International day of Portuguese language and culture

Portuguese (português or, in full, língua portuguesa) and also termed “the language of Camões”, after one of the greatest literary figures in the Portuguese language, Luís Vaz de Camões, is a Romance language and the sole official language of CPLP countries.

Created in 1996, CPLP represents the community of nations where Portuguese is the official language, an estimated 230 million people, including Portugal, Brazil, Angola, Cape Verde, Guinea-Bissau, Mozambique, São Tomé and Príncipe and East Timor.

It also has co-official language status in East Timor, Equatorial Guinea, and Macau. As the result of expansion during colonial times, a cultural presence of Portuguese and Portuguese creole speakers are also found in Goa, Daman and Diu in India; in Batticaloa on the east coast of Sri Lanka; in the Indonesian island of Flores; and in Malacca in Malaysia.
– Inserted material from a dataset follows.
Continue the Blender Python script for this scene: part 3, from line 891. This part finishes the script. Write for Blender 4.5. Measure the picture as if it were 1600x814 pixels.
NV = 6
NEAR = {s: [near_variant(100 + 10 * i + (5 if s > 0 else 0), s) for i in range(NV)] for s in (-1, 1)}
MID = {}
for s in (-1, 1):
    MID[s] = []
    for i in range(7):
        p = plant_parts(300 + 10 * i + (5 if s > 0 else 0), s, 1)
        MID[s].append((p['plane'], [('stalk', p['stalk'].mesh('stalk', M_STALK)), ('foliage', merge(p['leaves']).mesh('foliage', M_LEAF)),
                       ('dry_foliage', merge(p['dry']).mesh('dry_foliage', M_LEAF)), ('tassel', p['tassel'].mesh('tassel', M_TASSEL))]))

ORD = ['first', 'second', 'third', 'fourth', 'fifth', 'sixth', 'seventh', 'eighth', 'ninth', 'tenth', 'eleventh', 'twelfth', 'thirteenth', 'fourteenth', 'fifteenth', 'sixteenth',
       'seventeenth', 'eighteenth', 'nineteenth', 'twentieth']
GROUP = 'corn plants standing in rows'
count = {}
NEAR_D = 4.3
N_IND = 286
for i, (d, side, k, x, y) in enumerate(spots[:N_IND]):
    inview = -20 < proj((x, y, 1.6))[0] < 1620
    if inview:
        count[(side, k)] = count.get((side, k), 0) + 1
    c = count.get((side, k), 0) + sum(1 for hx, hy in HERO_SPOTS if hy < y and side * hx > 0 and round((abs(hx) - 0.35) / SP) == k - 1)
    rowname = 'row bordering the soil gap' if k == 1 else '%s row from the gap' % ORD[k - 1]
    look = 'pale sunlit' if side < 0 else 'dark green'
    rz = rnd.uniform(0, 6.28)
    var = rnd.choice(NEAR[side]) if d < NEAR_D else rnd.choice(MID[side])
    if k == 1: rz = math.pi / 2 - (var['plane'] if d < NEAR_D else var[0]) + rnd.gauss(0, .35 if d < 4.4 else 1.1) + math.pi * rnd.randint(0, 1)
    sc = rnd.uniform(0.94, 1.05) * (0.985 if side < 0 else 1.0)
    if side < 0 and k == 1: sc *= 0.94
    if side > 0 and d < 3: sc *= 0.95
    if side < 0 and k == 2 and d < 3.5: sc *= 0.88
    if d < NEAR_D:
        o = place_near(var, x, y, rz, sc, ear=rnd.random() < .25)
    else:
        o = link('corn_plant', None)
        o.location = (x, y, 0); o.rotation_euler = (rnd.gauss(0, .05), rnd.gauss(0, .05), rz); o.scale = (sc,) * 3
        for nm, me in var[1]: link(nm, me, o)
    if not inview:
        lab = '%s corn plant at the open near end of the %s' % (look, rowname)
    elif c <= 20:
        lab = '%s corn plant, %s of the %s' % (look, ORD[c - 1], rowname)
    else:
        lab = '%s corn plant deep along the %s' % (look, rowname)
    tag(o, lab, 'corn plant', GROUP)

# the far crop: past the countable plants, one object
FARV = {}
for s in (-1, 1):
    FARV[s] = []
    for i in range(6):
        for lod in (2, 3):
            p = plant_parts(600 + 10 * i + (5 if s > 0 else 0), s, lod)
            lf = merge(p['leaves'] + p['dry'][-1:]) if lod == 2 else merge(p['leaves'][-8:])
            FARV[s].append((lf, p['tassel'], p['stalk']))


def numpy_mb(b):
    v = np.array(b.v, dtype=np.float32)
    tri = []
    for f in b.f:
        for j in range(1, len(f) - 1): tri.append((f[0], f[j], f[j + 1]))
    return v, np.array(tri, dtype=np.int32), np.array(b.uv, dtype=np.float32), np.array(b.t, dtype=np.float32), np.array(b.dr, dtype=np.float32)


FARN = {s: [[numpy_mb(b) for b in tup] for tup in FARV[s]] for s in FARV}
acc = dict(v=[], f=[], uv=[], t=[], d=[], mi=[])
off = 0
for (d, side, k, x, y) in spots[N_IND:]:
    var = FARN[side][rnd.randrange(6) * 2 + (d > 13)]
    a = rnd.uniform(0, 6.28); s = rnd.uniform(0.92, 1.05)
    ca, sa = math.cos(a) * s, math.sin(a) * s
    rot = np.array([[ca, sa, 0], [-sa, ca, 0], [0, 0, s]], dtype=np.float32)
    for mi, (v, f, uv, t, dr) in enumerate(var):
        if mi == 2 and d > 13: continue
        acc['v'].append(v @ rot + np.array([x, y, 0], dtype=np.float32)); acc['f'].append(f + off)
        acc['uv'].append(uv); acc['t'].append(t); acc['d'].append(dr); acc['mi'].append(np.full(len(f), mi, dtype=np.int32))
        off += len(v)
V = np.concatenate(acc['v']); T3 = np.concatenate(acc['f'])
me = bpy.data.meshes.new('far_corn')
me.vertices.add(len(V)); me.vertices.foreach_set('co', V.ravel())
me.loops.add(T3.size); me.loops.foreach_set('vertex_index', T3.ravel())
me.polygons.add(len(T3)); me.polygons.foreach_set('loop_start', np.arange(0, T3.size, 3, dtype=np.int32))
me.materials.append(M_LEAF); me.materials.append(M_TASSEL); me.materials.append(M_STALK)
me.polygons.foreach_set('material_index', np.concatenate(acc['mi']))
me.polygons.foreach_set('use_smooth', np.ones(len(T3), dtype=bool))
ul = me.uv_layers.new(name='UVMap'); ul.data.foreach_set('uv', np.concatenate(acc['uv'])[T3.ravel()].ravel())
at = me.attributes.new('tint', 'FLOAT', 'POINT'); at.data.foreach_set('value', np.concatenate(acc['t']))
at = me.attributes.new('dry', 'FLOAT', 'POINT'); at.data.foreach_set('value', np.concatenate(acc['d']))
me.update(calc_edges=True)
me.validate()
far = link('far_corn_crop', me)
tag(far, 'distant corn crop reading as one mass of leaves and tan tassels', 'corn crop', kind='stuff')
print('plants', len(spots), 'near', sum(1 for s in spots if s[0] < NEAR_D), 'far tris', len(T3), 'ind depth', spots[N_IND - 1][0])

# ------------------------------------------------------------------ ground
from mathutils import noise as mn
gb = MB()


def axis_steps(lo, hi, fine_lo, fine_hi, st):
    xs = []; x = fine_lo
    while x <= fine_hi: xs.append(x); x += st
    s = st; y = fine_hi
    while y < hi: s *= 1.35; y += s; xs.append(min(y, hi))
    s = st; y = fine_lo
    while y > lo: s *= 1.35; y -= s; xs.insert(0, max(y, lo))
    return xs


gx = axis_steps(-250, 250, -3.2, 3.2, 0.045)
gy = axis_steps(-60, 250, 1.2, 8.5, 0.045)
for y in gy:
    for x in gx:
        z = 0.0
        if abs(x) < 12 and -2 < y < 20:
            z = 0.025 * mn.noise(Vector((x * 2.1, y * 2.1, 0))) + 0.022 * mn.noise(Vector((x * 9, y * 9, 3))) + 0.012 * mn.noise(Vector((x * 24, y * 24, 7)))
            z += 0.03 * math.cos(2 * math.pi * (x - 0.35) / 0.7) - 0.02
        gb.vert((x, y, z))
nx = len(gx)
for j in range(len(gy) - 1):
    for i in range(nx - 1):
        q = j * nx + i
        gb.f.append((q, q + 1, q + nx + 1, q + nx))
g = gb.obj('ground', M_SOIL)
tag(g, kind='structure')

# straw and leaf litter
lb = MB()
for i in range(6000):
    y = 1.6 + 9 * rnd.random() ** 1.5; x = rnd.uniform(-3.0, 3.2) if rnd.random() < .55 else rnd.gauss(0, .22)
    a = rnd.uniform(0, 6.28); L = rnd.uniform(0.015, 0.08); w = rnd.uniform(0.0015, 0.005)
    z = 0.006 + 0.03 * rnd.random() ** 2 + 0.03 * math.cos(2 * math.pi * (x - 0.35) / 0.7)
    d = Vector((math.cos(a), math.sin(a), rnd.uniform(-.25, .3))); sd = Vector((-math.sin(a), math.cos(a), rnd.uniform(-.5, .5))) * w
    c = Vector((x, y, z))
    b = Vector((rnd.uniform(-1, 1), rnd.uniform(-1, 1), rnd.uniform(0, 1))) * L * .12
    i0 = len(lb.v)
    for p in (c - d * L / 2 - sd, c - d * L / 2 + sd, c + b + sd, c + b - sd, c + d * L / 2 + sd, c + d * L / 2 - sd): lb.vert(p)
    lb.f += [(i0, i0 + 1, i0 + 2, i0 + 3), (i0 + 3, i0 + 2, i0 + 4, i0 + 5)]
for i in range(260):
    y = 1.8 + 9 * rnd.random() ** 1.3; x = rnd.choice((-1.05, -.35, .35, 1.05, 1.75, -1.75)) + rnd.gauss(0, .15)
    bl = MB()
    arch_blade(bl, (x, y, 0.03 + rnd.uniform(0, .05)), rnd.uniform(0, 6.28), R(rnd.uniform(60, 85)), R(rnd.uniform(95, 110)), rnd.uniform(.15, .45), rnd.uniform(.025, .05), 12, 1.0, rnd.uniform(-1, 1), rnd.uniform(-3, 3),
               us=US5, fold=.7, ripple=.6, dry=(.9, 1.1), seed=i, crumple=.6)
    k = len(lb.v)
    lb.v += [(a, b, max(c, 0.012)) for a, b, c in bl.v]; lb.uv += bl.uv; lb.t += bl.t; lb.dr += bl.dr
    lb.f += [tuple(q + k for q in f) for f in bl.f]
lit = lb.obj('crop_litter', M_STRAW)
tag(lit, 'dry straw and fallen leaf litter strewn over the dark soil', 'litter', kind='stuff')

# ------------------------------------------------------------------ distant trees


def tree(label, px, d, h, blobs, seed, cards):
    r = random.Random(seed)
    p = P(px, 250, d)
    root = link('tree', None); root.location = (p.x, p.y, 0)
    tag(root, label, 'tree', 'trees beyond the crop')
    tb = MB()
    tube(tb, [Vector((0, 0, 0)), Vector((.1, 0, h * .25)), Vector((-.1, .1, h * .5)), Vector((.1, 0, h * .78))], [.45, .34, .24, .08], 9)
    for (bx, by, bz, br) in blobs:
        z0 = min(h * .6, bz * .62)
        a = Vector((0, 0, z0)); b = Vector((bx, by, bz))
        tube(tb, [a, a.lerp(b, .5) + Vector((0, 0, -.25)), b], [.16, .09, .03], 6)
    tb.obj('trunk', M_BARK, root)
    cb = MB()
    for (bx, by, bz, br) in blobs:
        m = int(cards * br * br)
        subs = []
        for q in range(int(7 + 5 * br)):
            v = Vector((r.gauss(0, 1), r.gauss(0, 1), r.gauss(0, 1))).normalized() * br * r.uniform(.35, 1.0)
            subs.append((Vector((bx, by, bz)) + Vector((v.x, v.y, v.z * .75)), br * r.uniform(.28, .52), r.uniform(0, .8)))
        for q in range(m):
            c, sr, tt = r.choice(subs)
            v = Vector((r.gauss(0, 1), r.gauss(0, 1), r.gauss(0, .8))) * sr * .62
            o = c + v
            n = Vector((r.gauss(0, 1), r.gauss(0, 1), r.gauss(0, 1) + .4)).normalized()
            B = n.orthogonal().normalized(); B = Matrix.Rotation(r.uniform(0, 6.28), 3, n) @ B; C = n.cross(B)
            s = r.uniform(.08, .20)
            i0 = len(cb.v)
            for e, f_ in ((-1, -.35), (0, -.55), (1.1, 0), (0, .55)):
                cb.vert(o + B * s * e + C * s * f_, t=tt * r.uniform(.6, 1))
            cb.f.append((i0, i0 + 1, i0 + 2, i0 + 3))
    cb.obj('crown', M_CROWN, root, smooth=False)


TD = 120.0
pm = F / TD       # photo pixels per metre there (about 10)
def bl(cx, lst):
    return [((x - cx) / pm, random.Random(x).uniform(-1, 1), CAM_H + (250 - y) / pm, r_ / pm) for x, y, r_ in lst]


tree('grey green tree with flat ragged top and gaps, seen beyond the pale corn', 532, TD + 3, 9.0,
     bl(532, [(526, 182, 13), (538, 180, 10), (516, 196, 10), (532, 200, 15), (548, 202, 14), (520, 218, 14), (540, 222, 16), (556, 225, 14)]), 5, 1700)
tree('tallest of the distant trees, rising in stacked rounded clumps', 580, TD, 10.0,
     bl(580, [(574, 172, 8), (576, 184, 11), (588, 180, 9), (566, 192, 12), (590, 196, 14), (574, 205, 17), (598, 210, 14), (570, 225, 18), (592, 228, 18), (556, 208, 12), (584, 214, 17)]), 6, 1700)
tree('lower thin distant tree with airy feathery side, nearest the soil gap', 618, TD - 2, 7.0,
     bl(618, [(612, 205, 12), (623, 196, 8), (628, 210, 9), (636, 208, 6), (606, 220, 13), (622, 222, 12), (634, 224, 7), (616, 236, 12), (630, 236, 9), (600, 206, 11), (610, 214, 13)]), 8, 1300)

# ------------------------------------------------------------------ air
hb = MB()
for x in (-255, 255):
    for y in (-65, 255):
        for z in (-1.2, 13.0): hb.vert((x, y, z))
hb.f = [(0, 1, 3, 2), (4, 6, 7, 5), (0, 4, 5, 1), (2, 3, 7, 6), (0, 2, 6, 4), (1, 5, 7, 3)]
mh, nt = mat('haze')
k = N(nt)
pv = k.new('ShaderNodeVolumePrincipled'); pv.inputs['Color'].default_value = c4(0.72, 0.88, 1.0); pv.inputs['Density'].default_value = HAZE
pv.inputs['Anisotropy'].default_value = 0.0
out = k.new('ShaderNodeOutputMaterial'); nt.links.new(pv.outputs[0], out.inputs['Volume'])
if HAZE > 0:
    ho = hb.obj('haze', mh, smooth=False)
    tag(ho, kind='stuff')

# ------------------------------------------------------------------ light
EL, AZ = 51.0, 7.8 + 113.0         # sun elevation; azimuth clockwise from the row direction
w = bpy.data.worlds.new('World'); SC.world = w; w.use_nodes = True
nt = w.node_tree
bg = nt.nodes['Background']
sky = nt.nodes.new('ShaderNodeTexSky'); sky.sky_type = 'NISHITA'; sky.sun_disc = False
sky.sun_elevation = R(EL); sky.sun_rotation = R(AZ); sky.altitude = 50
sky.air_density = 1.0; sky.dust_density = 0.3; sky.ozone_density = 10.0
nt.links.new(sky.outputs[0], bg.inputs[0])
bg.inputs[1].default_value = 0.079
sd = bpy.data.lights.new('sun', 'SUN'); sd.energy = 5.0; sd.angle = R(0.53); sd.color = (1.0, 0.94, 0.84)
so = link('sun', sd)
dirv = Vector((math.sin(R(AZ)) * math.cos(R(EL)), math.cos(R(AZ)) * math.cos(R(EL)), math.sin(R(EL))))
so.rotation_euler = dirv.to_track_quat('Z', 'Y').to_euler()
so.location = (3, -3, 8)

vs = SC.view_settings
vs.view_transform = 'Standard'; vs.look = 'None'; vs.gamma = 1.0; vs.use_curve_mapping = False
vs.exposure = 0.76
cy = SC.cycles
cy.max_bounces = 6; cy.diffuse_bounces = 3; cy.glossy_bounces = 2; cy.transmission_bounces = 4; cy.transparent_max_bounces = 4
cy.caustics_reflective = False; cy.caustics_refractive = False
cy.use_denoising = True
Established during the 14th CPLP Council of Ministers meeting, in Cape Verde, in June of 2009, the 5th of May was chosen as the date dedicated to celebrating the common linguistic and cultural ties which unite the eight countries that belong to the CPLP.

Portuguese!
Portuguese!

Portuguese is a part of the Ibero-Romance group that evolved from several dialects of Vulgar Latin in the medieval Kingdom of Galicia. With approximately 215 to 220 million native speakers and 260 million total speakers, Portuguese is usually listed as the sixth most natively spoken language in the world, the third-most spoken European language in the world in terms of native speakers, and a major language of the Southern Hemisphere. It is also the most spoken language in South America and the second-most spoken in Latin America after Spanish, and is an official language of the European Union, Mercosul and the African Union.

Portuguese is now recognized as a working language by European Union, the Mercosul, the African Union, the Organization of Ibero-American States, and the Organization of American States, among other world organizations.